O que fazer para amenizar os ordálios?

Por sua natureza intrinsecamente espiritual, pode-se verificar que o foco dos ordálios é sempre o Eu, a Individualidade, sendo o Ego a ferramenta de agência que influencia ao promover resistência, de forma irracional, visando desviar o Aspirante de obter as percepções necessárias para superar as provas, ou seja, obter as mudanças conscienciais que precisa alcançar em sua jornada a fim de experienciar a completude: o Conhecimento e Conversação do SAG.

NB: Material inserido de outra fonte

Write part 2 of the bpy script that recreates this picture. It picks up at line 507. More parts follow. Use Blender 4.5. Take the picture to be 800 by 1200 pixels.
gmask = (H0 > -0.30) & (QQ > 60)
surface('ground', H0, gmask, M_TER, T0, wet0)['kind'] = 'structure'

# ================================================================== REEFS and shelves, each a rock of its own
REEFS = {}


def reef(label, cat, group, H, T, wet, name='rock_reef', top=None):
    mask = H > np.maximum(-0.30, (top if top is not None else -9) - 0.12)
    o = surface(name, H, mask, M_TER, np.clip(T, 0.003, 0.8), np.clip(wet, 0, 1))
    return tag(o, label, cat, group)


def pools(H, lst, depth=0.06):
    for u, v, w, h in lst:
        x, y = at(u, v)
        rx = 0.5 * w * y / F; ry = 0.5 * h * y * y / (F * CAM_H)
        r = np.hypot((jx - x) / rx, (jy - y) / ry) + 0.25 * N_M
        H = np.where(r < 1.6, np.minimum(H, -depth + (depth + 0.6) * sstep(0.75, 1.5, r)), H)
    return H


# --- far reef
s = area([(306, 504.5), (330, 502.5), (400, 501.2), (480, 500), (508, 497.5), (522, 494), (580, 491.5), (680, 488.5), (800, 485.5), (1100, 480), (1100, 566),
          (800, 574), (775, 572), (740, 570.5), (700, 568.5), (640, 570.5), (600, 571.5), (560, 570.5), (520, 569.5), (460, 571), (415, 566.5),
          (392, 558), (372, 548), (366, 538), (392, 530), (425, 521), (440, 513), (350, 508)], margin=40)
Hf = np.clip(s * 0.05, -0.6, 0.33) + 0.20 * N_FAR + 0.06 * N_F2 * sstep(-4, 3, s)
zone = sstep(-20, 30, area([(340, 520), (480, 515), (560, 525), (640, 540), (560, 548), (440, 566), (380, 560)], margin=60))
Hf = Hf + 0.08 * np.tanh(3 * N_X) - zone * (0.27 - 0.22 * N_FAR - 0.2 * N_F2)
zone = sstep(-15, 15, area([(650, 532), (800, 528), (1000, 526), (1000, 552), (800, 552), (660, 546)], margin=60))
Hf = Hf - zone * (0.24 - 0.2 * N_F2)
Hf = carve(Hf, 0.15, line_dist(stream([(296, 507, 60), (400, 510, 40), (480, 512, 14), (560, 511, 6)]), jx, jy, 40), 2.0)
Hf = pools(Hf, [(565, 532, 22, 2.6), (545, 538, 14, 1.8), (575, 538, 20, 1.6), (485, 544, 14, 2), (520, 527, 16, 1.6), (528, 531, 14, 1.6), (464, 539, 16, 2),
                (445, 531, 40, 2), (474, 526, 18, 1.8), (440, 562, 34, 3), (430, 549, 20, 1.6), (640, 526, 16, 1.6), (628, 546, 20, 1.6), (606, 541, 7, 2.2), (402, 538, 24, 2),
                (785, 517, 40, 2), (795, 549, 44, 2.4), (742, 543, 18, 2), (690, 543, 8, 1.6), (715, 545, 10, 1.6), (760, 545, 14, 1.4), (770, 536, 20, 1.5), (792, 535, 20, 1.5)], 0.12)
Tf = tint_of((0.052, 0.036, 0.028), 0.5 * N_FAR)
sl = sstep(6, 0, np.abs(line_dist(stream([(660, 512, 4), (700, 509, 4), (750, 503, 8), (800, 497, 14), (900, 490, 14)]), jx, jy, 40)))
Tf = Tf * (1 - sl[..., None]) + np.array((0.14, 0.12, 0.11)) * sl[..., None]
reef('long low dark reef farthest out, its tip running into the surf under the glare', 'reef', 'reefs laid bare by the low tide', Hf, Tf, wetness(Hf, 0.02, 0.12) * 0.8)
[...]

Sendo assim, a solução é iniciar a educação do Ego desde o princípio da sua jornada. Não há nada melhor do que executar o Resh diariamente e realizar uma boa prática de Asana. O treinamento mágicko não faz parte do currículo por acaso. 

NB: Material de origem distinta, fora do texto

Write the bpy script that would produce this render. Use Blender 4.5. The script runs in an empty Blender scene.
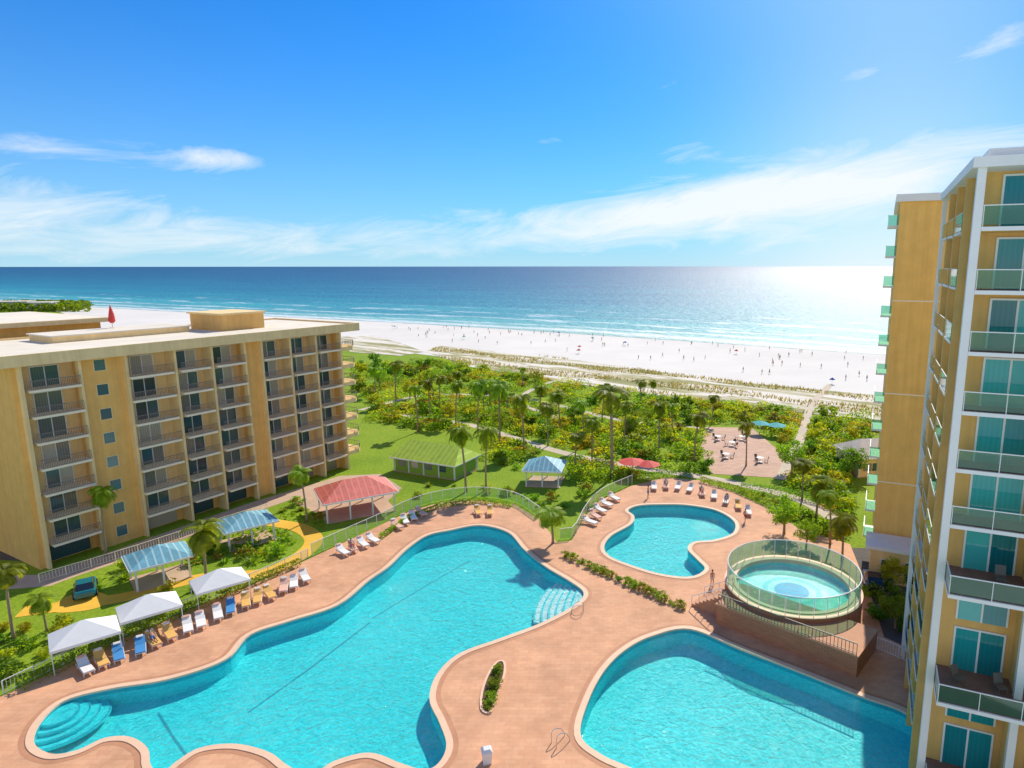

“A Me reverenciai! A me vinde através de tribulação de ordália, que é deleite.

O tolo lê este Livro da Lei, e seu comento; & ele não o compreende.

Que ele passe pela primeira ordália, & será para ele como prata.

Pela segunda, ouro.

Pela terceira, pedras de água preciosa.

Pela quarta, ultimais fagulhas do fogo íntimo.” (AL III: 62-67)

Contudo, pode-se ver, que a função do ordálio é fazer com que se possa adquirir, durante o processo iniciático, novos estados de consciência, como produto do Eu, da nossa porção divina e não do Ego. Não se esqueça que iniciação é mudança de estado de consciência e a experiência da gnose é espiritual (Eu) e não intelectual (Ego). 

Portanto, Aspirante, não precisa temer seu bicho-papão de estimação. Ele surgirá quando menos imaginar, mas seja esperto, e ao invés de brincar de pique-esconde com ele, o encare, o acolha como aquele colega de trabalho chato, que mesmo te irritando irá te auxiliar a alcançar suas metas.